Cover Crops, Freeze-Thaw Cycle Favored For Undoing Compaction

An online discussion finds that most no-tillers prefer not to rip their fields and would rather rely on more natural methods to restore the structure of their valuable soils.

No-tillers forced to work in wet fields this fall after heavy rains might want to know that most experienced no-tillers favor the freeze-thaw cycle and cover crops rather than tillage to break up compacted soil.

At least that was the consensus among no-tillers who recently tackled the subject of soil compaction on a list serve — a sort of e-mail network — formed through the University of Nebraska.

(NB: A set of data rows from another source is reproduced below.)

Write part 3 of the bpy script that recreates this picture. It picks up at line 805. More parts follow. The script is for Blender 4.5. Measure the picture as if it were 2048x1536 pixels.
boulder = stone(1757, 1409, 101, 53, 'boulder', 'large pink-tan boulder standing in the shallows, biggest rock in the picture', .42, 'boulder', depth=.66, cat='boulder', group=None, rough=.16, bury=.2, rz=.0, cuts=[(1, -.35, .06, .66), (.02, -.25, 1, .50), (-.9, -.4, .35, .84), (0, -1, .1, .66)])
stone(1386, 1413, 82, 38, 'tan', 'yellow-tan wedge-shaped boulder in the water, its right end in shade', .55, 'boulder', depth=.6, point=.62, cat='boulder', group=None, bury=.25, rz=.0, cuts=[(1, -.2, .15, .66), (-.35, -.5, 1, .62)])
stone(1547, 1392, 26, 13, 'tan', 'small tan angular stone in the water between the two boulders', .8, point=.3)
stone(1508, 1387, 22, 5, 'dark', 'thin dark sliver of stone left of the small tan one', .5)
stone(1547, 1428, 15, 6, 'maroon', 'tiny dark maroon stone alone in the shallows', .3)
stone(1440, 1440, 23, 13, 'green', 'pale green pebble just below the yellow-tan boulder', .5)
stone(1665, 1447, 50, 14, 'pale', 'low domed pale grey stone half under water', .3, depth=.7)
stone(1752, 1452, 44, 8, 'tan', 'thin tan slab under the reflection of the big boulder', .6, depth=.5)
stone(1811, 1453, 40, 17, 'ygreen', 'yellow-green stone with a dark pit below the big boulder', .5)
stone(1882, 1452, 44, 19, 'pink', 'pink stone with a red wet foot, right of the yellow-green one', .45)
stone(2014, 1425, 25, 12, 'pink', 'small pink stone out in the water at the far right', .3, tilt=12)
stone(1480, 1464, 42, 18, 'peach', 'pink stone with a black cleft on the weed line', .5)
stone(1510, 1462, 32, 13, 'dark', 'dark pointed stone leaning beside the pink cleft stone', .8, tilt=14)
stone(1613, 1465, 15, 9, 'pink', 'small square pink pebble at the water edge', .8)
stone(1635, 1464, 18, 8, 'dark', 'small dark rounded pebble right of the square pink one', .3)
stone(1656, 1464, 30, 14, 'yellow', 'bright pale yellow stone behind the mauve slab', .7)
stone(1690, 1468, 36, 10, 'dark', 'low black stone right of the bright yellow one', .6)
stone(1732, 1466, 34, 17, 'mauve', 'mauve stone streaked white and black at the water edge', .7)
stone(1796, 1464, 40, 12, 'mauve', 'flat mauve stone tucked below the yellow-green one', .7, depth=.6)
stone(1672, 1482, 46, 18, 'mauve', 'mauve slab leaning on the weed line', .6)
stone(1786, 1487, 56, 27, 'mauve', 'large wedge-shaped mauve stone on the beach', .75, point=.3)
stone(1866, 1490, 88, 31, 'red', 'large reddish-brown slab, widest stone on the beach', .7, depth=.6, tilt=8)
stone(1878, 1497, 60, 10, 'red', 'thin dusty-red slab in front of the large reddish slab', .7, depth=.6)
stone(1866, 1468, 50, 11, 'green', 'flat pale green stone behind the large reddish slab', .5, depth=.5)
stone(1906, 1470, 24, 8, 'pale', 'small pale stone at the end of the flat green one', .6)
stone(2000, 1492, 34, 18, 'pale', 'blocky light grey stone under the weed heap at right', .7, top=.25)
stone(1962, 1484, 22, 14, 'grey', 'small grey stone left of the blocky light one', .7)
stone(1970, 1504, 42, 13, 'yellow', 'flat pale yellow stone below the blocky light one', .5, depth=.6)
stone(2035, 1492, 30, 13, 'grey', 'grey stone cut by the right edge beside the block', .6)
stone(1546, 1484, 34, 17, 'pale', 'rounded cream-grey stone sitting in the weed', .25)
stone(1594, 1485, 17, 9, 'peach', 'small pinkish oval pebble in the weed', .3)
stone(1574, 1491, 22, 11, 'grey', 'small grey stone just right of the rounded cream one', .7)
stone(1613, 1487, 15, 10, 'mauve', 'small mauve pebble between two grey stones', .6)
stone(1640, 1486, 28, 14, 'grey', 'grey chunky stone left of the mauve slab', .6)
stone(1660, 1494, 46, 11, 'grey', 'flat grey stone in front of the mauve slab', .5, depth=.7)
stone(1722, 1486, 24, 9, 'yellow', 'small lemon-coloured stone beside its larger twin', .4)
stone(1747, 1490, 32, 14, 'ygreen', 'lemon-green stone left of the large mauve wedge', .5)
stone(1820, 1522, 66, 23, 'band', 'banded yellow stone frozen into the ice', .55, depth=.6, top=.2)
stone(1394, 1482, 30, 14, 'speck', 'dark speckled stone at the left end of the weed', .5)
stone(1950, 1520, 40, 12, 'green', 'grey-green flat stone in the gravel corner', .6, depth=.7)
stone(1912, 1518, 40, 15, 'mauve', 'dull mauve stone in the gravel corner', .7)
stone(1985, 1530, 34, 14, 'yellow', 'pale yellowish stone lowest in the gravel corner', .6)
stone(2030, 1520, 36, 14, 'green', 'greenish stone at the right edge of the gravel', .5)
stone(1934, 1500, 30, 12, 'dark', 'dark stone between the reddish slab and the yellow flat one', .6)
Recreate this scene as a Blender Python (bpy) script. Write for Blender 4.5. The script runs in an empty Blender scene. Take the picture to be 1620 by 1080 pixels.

The discussion began when one of the no-tillers asked for suggestions on the best way to repair compacted ground after the corn silage harvest.

Gary Hergert, a professor of agronomy and horticulture at the University of Nebraska, responded by saying, “Normal freezing and thawing will not remove compaction from heavy silage trucks run over fine-textured soil (or any soil).” He added, “Planting a cover crop on compacted soil will only result in a poor cover crop, which will not greatly reduce the compaction (depending on the degree of compaction).”

Hergert suggested the no-tiller use a penetrometer or dig a soil pit to determine the extent of the compaction.

A Vote For Iron

“Once you have determined the extent of the compaction (density and depth), you can use some type of chisel to loosen the soil just deep enough to break up the compaction,” he said. “If your soil is wet, tillage may not help that much and you may not be able to wait for it to dry if you want to plant something, so that is a dilemma.